In turn, Trump was receptive to Macron’s advances. In July last year, he gushed in Paris after Macron hosted him at the Bastille Day military parade and at a fine dinner with their wives atop the Eiffel Tower. In late April Trump hosted Macron at the first White House state dinner of his presidency.

“There was a kind of reciprocal fascination between the two men because they had both won in the most unexpected manner,” Dominique Moisi, senior advisor to the French Institute of International Relations in Paris, or IFRI, tells TIME. “Macron was very sure of himself, and his charm, believing that if he could seduce his teacher at 16 [Brigitte Macron, now the French president’s wife] and seduce France at less than 40, he could do the same with Trump.”

But as the relationship takes a bumpy turn, Macron potentially has much to lose. Some see his assuredness that he could persuade Trump to reverse course as a miscalculation—leaving Macron open to criticism that he has been far too acquiescent until now to Trump, who is deeply disliked in Europe.

“You wonder why Macron went to all that effort, dining with the Trumps at the Eiffel Tower, the whole masquerade in Washington, all that hugging and holding hands,” says Laurence Nardon, head of IFRI’s program on U.S. relations. “It looks ridiculous.”

One moment during Macron’s Washington visit in late April hinted at the trouble to come. In what seemed to be a power play, Trump, in full view of cameras, appeared to flick dandruff off the French leader’s jacket, telling him he was trying to “make him perfect.” “It was a cringing moment,” Nardon says.

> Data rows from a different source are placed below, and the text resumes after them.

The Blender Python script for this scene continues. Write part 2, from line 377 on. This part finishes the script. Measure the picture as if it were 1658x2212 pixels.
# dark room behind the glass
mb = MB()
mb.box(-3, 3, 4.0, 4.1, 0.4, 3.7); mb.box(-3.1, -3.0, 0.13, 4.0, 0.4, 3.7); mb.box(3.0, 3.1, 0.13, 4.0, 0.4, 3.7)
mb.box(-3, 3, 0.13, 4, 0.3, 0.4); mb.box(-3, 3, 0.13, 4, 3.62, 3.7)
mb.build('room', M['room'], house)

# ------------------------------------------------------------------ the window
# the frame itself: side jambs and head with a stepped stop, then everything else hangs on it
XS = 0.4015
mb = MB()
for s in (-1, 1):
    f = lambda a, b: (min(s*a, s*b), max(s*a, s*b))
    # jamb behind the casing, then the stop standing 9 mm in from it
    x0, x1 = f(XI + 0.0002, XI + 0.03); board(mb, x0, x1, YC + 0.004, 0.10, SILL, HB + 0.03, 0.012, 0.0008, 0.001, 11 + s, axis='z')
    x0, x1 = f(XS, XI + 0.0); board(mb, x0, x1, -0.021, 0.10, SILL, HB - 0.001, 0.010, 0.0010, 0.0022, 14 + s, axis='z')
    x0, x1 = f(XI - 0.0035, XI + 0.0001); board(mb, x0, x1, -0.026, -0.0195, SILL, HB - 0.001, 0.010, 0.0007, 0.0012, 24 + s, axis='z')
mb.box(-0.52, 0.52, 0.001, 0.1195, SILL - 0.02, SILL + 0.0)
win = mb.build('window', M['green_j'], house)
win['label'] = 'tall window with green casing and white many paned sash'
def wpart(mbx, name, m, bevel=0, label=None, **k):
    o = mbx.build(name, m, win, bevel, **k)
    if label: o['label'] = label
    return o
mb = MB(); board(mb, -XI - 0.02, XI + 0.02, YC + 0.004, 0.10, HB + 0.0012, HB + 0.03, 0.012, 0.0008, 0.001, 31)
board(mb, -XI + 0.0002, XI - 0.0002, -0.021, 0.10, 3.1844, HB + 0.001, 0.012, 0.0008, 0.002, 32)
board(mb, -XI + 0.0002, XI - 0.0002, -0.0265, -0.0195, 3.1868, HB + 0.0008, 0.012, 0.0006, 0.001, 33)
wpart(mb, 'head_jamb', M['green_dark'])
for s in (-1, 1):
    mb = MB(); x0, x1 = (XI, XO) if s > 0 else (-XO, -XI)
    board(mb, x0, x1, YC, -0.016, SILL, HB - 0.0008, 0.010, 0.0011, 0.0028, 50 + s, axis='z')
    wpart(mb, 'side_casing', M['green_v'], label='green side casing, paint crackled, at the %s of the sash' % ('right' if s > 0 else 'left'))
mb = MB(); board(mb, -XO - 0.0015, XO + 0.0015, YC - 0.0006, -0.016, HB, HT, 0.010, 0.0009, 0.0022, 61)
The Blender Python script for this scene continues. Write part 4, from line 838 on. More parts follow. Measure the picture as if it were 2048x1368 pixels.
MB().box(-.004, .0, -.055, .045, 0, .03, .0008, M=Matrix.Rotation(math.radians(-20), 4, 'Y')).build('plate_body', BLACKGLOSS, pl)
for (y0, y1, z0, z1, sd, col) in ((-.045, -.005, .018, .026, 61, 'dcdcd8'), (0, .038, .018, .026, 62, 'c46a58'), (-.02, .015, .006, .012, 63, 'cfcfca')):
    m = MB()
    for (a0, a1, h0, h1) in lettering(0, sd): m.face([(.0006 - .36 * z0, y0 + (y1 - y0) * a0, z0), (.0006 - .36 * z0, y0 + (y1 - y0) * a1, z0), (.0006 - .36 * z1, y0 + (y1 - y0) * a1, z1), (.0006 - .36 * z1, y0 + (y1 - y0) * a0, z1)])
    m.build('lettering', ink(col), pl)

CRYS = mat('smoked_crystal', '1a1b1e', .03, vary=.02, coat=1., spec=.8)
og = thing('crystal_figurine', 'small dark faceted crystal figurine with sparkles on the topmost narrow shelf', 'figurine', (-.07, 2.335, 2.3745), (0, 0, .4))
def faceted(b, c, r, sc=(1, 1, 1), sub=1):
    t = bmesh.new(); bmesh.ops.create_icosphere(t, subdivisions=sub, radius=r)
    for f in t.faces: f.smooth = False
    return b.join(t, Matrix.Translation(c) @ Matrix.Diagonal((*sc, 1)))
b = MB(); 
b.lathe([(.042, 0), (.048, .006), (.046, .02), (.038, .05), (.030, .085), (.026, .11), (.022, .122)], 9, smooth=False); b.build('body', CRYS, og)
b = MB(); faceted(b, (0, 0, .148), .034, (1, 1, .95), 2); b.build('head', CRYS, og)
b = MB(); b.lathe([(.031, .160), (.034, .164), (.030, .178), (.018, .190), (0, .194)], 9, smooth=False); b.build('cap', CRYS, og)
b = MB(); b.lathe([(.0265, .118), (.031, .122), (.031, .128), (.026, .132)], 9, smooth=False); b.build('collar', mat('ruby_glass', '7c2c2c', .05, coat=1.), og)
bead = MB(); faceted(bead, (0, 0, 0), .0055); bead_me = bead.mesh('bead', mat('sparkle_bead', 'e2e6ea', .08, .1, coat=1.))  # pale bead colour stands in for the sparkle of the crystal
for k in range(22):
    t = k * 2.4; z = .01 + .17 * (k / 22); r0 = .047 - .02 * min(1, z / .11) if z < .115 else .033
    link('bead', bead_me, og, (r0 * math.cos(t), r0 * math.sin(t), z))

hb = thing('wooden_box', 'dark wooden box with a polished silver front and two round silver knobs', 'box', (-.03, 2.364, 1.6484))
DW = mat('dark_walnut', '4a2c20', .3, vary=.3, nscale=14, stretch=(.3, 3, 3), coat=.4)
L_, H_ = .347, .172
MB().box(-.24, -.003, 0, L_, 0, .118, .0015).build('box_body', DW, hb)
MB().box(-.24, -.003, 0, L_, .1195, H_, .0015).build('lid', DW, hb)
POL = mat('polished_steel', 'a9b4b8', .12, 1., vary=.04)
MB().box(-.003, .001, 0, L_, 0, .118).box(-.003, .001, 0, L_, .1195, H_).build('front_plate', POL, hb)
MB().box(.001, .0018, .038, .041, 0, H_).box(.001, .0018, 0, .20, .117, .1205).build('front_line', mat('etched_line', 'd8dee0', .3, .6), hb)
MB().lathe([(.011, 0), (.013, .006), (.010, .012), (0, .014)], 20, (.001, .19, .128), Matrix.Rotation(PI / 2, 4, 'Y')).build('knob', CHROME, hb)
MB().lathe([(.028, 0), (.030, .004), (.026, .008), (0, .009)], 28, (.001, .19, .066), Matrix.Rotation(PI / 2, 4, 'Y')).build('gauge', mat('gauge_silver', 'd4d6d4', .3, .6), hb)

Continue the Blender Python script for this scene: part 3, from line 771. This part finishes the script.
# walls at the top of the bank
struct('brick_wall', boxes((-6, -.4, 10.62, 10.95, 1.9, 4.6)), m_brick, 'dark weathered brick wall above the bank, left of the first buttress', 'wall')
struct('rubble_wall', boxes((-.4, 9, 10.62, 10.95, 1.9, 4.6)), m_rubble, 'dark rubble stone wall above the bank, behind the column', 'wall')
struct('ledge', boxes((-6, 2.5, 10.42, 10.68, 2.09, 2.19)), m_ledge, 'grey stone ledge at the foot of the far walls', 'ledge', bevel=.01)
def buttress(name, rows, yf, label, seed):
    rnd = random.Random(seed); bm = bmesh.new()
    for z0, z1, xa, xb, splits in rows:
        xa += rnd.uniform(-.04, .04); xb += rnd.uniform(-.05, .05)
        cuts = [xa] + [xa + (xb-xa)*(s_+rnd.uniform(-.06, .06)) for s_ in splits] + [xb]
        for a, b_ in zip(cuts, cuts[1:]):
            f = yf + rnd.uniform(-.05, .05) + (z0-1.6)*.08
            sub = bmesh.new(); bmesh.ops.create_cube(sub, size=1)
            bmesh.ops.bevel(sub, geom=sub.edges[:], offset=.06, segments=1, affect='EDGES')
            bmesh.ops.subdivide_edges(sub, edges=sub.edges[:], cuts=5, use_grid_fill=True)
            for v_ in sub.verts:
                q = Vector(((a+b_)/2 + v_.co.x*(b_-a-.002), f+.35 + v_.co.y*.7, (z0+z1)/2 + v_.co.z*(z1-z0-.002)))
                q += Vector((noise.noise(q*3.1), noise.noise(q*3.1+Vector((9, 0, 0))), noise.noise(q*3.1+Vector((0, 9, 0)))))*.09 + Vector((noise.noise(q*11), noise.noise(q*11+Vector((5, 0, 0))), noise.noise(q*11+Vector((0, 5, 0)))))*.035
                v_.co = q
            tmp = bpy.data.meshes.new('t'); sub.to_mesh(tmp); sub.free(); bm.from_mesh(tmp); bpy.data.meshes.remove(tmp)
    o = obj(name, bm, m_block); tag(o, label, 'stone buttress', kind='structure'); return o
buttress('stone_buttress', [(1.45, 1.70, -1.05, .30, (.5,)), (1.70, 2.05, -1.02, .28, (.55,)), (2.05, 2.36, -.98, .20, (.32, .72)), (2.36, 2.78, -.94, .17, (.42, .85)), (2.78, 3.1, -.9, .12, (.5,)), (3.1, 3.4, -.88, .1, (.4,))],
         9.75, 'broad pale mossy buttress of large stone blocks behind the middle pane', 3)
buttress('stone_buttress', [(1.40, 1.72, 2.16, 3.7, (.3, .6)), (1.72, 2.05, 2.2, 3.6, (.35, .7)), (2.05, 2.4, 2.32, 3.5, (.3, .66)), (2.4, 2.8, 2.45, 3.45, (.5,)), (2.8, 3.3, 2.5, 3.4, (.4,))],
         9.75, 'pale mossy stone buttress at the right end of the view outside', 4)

In fact, Macron’s anger over Trump’s tariffs marks just the latest rift between the two leaders.

The relationship officially turned sour in early May, when Trump announced he was pulling the U.S. out of the Iran nuclear deal, which was signed in 2015 with the E.U., U.N. and Iran. Trump gave no forewarning of his decision to Macron, despite their Oval Office meeting in late April, during which the French leader pleaded with Trump to stick to the Iran deal.

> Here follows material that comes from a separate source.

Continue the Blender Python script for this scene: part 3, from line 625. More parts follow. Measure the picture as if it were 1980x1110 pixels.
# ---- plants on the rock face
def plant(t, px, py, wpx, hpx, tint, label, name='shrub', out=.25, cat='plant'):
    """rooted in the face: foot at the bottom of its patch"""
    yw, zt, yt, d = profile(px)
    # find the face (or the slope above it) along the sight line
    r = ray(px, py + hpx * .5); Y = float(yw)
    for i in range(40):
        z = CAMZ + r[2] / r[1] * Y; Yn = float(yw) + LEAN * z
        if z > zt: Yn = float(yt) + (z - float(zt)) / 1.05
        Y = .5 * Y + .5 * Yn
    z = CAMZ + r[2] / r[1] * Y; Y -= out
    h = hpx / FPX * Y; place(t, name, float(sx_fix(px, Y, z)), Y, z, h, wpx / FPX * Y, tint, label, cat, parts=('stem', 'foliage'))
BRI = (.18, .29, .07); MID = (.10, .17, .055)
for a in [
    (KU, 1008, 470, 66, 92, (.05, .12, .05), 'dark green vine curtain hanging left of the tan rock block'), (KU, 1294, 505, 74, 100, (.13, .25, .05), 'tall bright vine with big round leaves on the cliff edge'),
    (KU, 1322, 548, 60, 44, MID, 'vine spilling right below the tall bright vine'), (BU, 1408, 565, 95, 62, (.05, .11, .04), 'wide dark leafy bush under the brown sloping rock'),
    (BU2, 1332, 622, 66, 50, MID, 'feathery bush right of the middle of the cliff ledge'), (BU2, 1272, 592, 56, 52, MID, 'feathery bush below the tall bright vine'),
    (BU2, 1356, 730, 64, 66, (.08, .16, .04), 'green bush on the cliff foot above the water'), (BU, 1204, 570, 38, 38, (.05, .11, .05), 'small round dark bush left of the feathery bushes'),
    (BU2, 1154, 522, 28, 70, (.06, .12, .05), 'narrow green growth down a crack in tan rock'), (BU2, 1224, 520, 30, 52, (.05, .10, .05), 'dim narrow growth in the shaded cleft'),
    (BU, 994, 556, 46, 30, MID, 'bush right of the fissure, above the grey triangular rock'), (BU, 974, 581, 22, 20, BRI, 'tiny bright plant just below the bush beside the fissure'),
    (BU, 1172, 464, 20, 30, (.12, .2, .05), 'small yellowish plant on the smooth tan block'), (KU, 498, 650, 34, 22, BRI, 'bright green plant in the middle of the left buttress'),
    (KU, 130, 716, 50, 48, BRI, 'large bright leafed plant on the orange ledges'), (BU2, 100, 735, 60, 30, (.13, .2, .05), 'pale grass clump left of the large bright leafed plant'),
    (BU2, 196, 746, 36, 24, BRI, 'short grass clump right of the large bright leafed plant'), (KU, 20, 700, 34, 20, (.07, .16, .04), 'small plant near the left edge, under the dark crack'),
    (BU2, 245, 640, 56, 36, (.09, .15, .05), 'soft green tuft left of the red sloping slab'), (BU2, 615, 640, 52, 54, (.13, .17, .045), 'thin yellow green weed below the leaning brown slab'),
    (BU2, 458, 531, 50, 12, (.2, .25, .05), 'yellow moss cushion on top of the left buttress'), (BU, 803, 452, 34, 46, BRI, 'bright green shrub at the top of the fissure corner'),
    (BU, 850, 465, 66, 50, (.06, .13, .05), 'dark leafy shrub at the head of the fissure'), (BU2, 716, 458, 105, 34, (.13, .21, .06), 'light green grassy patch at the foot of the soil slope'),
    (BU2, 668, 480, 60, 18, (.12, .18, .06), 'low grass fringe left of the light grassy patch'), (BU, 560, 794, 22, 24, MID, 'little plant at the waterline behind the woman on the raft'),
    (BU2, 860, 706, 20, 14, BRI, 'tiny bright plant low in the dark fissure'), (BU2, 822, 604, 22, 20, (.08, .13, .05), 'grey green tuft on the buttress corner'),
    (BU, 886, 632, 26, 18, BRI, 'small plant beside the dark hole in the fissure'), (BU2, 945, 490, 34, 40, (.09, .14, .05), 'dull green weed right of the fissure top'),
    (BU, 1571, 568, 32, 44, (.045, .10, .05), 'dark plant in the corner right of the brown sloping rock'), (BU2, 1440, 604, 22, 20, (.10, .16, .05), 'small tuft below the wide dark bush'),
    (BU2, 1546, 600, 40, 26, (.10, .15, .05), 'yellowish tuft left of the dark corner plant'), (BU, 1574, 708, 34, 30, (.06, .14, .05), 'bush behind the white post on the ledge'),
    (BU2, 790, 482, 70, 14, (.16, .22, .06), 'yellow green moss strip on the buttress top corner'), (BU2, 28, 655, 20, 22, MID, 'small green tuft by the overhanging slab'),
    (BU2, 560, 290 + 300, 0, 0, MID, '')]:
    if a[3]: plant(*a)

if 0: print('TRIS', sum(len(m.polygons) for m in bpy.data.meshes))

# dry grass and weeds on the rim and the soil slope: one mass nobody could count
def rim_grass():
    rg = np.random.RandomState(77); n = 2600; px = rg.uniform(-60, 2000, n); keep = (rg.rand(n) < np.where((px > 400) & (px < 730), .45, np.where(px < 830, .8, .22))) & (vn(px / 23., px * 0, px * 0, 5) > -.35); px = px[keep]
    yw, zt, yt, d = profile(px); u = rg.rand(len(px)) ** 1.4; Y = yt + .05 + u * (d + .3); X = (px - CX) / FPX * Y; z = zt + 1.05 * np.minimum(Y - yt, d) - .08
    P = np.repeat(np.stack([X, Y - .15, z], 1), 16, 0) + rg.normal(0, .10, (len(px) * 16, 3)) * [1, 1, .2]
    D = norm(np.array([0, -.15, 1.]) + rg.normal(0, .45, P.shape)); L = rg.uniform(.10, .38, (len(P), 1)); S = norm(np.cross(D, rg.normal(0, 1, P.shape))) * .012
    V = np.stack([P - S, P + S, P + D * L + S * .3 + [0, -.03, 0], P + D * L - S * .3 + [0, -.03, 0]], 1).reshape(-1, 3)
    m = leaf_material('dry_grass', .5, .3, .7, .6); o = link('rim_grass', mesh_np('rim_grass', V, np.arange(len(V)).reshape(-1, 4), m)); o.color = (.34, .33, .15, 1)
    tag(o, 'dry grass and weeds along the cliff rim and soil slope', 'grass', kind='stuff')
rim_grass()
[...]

The schisms began well before then, however, dating to Trump’s decision in June 2017 to withdraw from the Paris Agreement on climate change, which was signed in 2015 in the French capital; the U.S. is now the only country in the world not to commit itself to the deal, which aims to drastically reduce carbon emissions in order to rein in global warming. Macron slammed the decision, telling Trump in a speech that “there is no Plan B.”

And on Tuesday, Macron told Israeli Prime Minister Benjamin Netanyahu that Trump’s decision to move the U.S. Embassy from Tel Aviv to Jerusalem increased violence. “If this leads to people dying it is not a celebration,” he said.

“There has been an accumulation of differences,” one senior aide at the French Foreign Ministry, speaking anonyously, told TIME last month after Trump’s withdrawal from the Iran nuclear deal.

Moisi calls the current chill between Washington and Europe “the worst trans-Atlantic crisis ever,” leaving Europeans wondering who they can turn to if a far deeper crisis—say, a war—occurs. “If American is no longer the life insurance of Europe, well, where are we going to turn?” he says. “I have no idea.”

For that very reason, Macron has thought it essential to maintain a warm relationship with Trump. Now, that seems too difficult to pull off.

Where this will leave Macron—Europe’s most globally ambitious leader—is not yet clear. A canny, highly calculating politician, Macron may have chosen his tough words for Trump with careful deliberation, attempting a new strategy to win him over.

Nardon says that having read Trump’s book The Art of the Deal, she believes Trump might be persuaded to make concessions if the rest of the G-7 leaders stick together and refuse to compromise. That could be in Macron’s mind too, she says.

“Macron tried to be friends, and it didn’t work,” she says. “Both positions are tactics. Now, Macron thinks, ‘I’m going to try the tough guy method, and see if it works better.'”

It just might, she says. “If you read Trump’s book you see if someone won’t give concessions, he will run after them.”